News reports on yesterdays Hergé centennial:

“The eternal Herge,” newspaper Libre Belgique declared on its cover on Tuesday above a picture of Herge drawing his famous creation. “Thank you 100 times.”

Fans flocked to post offices across the country to get their hands on the limited edition stamps, featuring covers of every Tintin book and a portrait of Herge.

“I have known Tintin since I was very small. My parents had the whole collection.
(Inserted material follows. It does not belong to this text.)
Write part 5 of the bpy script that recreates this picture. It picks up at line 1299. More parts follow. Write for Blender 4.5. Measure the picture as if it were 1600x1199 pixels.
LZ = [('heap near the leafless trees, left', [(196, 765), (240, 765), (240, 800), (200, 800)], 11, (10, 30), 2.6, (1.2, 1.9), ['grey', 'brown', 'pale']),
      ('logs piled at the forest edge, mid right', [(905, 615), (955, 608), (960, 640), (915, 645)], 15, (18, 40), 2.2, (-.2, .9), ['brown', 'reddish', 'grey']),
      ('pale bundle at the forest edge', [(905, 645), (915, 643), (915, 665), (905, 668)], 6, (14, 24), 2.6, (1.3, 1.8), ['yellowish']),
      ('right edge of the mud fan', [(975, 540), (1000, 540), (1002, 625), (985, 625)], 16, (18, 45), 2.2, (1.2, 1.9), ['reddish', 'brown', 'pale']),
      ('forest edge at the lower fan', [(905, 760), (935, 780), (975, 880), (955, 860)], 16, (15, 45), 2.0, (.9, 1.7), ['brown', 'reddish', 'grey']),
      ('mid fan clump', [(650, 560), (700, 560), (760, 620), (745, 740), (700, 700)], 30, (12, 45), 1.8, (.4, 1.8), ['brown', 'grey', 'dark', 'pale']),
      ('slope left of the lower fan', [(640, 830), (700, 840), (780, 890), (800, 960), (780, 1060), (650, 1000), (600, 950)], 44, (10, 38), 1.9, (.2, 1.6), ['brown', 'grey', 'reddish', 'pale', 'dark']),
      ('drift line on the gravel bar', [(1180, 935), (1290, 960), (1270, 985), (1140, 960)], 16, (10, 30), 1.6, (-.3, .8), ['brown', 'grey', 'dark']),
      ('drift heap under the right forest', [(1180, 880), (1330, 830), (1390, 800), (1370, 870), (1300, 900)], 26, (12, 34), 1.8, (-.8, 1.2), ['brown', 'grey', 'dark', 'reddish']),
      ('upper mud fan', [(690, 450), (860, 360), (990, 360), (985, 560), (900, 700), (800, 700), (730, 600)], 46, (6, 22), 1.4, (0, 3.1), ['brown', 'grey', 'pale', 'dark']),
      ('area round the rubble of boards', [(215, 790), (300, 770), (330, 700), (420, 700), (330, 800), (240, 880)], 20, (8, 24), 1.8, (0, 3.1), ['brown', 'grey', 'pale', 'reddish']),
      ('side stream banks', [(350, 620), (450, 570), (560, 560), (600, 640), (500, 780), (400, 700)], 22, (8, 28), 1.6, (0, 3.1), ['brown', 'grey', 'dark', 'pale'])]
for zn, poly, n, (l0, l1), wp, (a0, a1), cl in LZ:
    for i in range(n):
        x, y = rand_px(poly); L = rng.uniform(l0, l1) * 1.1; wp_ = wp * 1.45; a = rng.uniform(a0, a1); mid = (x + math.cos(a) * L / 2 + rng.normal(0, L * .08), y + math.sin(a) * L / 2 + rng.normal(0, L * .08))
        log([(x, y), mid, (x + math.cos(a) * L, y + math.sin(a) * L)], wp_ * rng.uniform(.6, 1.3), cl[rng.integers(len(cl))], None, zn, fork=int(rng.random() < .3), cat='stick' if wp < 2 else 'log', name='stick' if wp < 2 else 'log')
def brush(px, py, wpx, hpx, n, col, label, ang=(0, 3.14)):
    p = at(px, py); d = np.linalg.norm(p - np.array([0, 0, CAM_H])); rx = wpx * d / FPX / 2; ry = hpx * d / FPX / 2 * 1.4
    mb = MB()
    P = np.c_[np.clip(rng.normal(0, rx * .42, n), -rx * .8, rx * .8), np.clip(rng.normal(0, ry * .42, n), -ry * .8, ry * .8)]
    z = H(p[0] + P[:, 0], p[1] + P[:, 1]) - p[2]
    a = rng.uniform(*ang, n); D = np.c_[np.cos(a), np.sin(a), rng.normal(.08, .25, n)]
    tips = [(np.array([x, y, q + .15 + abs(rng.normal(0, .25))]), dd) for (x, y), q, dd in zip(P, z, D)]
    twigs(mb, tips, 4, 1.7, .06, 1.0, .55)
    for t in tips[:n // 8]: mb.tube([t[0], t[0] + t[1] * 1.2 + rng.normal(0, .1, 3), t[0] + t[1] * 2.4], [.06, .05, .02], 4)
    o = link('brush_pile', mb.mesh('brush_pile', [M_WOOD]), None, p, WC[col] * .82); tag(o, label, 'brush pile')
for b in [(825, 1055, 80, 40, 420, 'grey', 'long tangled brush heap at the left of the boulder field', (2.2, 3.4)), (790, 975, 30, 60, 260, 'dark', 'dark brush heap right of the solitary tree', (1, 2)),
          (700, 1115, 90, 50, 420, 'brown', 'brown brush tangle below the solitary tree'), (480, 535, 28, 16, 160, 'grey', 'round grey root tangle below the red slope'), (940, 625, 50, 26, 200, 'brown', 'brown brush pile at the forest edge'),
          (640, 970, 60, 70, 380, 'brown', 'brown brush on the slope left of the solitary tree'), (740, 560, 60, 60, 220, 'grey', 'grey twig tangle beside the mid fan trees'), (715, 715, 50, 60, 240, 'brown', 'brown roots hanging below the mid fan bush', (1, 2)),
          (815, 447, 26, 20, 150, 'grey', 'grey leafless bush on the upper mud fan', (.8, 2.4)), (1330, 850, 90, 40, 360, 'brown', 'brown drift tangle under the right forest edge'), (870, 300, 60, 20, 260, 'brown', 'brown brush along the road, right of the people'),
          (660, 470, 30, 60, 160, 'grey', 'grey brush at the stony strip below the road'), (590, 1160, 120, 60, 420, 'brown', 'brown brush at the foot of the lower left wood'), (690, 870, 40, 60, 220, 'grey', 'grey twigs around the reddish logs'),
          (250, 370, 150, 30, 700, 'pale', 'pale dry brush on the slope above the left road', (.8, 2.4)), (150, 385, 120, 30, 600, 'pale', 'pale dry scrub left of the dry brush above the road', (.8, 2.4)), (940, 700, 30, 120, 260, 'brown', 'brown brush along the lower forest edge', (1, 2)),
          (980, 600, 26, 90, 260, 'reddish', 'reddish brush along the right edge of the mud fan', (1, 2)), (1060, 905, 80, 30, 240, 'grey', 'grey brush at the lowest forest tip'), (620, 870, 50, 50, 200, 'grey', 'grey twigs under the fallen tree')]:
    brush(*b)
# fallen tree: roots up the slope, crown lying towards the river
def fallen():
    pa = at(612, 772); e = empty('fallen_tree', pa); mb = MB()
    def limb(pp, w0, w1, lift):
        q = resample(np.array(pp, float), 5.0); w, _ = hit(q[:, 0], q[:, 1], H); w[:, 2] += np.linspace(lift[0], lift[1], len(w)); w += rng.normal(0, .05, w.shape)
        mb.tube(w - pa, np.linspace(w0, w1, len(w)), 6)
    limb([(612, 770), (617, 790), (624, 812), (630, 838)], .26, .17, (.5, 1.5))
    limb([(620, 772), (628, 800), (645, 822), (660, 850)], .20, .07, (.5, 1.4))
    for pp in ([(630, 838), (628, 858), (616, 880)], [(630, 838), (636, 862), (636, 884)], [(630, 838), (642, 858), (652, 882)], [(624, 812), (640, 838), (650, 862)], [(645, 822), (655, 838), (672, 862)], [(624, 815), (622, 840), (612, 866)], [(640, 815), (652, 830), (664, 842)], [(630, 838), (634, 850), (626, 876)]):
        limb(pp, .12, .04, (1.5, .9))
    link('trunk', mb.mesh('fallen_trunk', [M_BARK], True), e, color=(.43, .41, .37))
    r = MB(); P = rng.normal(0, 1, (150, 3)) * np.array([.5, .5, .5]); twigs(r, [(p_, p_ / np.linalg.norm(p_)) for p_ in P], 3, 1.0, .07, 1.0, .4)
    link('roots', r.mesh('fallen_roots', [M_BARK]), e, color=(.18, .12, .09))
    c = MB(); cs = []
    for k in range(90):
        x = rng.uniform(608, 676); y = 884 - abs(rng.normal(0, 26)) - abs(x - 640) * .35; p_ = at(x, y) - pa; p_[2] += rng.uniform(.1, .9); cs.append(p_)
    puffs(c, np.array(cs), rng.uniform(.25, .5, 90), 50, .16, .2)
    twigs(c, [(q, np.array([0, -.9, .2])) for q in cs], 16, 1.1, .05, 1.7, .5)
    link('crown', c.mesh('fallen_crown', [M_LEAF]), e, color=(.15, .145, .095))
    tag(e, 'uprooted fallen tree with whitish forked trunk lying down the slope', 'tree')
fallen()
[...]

For me it is something special to come here and get the stamps,” said Tintin fan Xavier Albert.


And Josh Neufeld reports on Monday’s Hergé slideshow tribute, which we only caught half of but it was a lot of fun.

Yesterday’s Beauty Bar event, MC’d by Jesse Fuchs, was a terrific way to celebrate Georges Prosper Remi’s (aka Hergé) 100th birthday (which is actually today). A crowd of about 30 folks were treated to a great show, combining entertainment and information about the great Belgian cartoonist and creator of Tintin.

The evening got started by Jason Little, who put together a terrific multimedia PowerPoint show of the many dream sequences, hallucinations, and other surreal episodes from the Adventures of Tintin. It was a bizarre trip down memory lane, and a great reminder that Hergé, for all his reputation as an exact renderer and the creator of the “clear line” technique, was actually an inspired surrealist.

Next we had a movieoke-style presentation of Bob Sikoryak‘s “The Lost Adventures of Tim-Tim: Prisoners of the Red Planet”, a dark but loving homage to Explorers on the Moon, with the voices of the various characters brought to life by Jesse Fuchs (Tintin), Stephin Merritt (Captain Haddock), Jason Little (Professor Calculus), and yours truly (Snowy).